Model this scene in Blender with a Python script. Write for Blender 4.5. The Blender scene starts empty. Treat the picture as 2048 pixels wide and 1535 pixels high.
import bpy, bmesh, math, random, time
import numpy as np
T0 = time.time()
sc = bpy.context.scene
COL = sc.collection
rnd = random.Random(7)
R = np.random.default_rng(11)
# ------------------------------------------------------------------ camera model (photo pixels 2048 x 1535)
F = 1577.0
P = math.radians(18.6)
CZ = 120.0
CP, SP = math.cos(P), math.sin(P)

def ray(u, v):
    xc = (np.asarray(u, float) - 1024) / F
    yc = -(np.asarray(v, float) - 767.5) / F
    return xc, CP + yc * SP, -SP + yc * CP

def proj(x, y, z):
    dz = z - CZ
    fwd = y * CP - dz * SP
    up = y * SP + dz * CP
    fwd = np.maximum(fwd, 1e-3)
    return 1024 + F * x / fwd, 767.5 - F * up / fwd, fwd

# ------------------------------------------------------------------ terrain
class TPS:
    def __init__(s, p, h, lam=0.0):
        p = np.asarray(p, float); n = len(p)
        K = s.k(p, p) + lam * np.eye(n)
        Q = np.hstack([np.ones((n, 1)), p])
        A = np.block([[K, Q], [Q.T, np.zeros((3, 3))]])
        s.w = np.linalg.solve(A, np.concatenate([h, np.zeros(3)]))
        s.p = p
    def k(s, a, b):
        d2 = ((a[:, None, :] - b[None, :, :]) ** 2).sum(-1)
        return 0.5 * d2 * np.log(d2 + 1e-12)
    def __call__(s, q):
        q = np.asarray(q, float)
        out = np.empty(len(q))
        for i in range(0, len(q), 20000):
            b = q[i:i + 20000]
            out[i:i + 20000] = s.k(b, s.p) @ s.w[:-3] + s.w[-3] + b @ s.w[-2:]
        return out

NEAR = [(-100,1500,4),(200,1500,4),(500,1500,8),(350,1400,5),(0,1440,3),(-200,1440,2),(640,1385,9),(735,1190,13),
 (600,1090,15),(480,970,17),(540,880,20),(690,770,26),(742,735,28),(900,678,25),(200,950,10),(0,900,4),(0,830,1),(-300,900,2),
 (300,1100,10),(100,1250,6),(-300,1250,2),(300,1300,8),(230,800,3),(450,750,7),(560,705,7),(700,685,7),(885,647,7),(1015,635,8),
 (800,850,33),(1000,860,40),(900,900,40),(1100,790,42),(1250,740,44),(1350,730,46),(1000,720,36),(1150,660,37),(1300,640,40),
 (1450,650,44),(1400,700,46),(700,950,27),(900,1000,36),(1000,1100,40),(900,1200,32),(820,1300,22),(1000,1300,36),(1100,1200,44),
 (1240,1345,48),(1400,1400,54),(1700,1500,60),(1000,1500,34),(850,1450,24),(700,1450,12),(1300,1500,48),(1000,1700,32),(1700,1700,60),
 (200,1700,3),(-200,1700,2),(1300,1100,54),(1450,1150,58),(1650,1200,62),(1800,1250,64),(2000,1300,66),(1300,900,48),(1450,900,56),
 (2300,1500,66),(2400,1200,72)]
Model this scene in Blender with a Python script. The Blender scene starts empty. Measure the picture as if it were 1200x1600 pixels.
----
Copy all lines from the listing that contain "starts".

Model this scene in Blender with a Python script. Write for Blender 4.5. The Blender scene starts empty. Treat the picture as 2048 pixels wide and 1535 pixels high.
Model this scene in Blender with a Python script. The Blender scene starts empty. Measure the picture as if it were 1200x1600 pixels.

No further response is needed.